The first meeting of the Social Capital Study Group of San Antonio (sounds a little pretentious, but--oh, well!) will be at Community Unitarian Universalist Church (CUUC) on Sunday, 9/20 at 6:30 pm. This blog will summarize meetings and the QuickTopic discussion board for those not attending the CUUC meetings. I'll start off stating (1) what kind of "social capital" I'm talking about, and (2) what my objective is in starting this study group.

(1) Social capital is any economic benefit that results--for those receiving the benefit--primarily from their mutual participation in social relationships and communities.

(2) I would like to start, find, belong to, or participate in a community that intentionally creates social capital. In the past, many communities have created social capital abundantly, but did so unintentionally--or perhaps unconsciously. In modern society, it no longer appears that social capital can be grown unintentionally or unconsciously; it seems to require the intention to do so by a group of people for whom this is one of the explicit purposes of their association with each other.

Belonging to a social capital study group has a specific purpose for me: I would like to identify, exhaustively and precisely, the conditions under which a social capital-intensive community could create itself and function in the midst of a modern society that otherwise tends to discourage and dissipate the conditions under which social capital has been formed in the past.

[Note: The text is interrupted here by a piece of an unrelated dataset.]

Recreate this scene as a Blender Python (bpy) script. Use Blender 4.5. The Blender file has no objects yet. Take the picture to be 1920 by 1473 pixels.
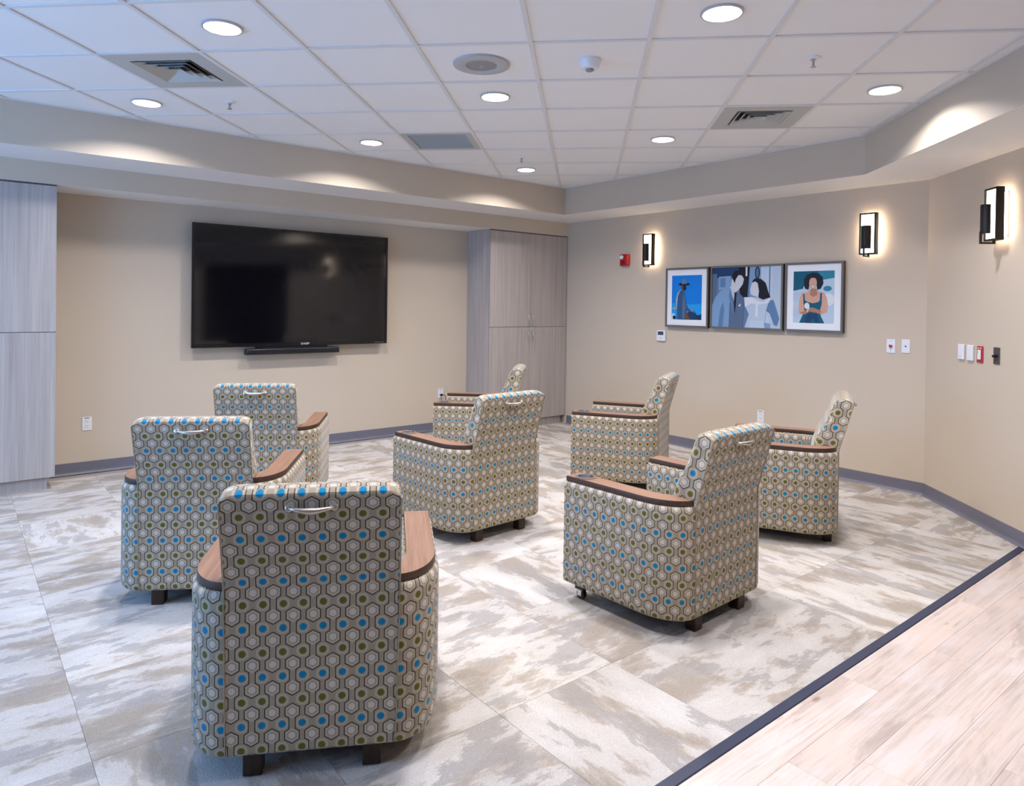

Co-housing communities stimulate social capital formation by designing physically proximate neighborhoods. The elders in Shyamalan's film "The Village" do it by severing contact with the modern world and forming a self-sustaining community in a remote woods. The Amish of Lancaster County, PA accomplish this through an elaborate cultural and religious separation from the society around them. Is the proximate housing necessary? Is physical isolation necessary? Is cultural separation necessary? My starting question is this: Can a coherent, cohesive, social capital-forming community be grown and sustained right in the midst of modern urban society?

If so, what are the conditions for it? Must it have a purpose and "vision" over and above the formation of social capital itself? How many members would it initially require? How closely would they need to share a common vision or set of values? How would they compensate for physical proximity, if they do not live in the same neighborhood? (I see this study group as a "think tank" for pursuing those questions, and not yet as the core group of such a community. It could become this, but that is not my intention for it.)

Please add your own questions to the list!